The Dublin quartet bring feedback, dischord and grungy, unintelligible vocals to the table, which they’ll then probably flip over and set on fire. I like them.

Metronomy: Love Letters
This is the second single from their new album, and the south coast band have gone all 60s on us!
There are distinct flashes of Bowie (that sounds very wrong) in this track, with singer Joe Mount backed by Motown-esque singers and a backbeat that could have been taken wholesale from a Four Tops song. Overall, it’s a nice move from the band, injecting a bit more soul into their work, which at times can be rather too polished, I find.
Metronomy play Liverpool O2 Academy on the Thursday March 13, so get a ticket if you can.

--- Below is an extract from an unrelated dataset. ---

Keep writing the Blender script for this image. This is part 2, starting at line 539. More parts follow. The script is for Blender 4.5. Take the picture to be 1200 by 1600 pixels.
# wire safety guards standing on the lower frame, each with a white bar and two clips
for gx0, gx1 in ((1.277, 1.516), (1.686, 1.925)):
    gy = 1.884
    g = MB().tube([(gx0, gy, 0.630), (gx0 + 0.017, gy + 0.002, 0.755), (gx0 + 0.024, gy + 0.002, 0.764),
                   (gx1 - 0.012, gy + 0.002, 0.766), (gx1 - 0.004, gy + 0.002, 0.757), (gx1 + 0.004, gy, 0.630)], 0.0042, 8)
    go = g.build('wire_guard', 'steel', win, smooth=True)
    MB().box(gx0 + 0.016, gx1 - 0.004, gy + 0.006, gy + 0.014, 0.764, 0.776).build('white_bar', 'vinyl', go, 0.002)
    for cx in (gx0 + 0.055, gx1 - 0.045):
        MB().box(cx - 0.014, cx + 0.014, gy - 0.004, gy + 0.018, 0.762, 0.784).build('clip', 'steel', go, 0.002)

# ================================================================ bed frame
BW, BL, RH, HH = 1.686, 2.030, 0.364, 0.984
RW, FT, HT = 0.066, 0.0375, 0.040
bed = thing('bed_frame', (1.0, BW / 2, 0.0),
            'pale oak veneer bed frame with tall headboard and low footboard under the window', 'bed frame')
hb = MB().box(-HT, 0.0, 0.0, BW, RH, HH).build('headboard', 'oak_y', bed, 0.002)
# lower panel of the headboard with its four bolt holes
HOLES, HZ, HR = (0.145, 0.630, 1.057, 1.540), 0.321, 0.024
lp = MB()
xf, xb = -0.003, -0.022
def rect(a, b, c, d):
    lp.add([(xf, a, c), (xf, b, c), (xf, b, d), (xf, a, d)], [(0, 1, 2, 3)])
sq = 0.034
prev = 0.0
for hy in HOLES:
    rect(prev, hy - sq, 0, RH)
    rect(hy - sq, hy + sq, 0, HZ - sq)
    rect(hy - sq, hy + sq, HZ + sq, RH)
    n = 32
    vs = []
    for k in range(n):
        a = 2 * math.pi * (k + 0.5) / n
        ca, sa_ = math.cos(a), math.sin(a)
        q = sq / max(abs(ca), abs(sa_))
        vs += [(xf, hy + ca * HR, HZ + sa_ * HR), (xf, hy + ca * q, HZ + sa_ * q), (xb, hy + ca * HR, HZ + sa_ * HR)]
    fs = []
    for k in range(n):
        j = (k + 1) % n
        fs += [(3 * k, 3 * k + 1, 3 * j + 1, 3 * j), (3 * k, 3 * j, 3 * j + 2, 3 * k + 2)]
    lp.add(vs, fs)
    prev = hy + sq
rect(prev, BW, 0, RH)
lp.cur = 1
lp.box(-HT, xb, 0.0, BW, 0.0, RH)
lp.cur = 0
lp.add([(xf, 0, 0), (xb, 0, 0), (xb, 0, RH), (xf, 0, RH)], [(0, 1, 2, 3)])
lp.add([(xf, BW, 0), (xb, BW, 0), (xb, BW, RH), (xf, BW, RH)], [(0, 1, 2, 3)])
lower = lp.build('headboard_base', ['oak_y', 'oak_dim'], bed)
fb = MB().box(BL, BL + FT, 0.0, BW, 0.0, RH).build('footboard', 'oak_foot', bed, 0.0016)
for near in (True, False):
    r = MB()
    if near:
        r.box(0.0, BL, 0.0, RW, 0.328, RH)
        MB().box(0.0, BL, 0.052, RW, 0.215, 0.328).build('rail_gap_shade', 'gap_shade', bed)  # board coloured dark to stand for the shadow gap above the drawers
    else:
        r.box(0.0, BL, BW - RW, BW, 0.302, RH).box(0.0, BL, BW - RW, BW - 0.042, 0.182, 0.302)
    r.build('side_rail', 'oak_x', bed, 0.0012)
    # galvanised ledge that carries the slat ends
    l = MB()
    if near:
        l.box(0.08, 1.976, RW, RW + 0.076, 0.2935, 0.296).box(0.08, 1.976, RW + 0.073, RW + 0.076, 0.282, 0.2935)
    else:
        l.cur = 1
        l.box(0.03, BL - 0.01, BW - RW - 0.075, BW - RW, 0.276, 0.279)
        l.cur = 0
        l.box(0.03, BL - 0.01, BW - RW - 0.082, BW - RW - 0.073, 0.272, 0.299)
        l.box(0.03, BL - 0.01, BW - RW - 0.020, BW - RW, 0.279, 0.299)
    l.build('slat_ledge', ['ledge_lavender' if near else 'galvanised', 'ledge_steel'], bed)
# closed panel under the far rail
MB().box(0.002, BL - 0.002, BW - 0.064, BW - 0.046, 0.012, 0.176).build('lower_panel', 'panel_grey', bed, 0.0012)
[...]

Paloma Faith: Can’t Rely On You
I have a love/hate relationship with Ms. Faith.
Her ‘zany’, oddball personality rather puts me off her as a person – a little kookiness goes a long way – but then she’ll drop something like this, a glorious song on every level.
This Motown-infused track is full of soul, and Faith’s voice soars over the top, There are some good trumpets in this week’s selection of singles, but these are probably the best of the lot. Don’t watch the video though; it’ll remind you how annoying she is.

Shakira: Can’t Remember To Forget You
Shakira shows her bum again. This time Rhianna joins in. Dreadful.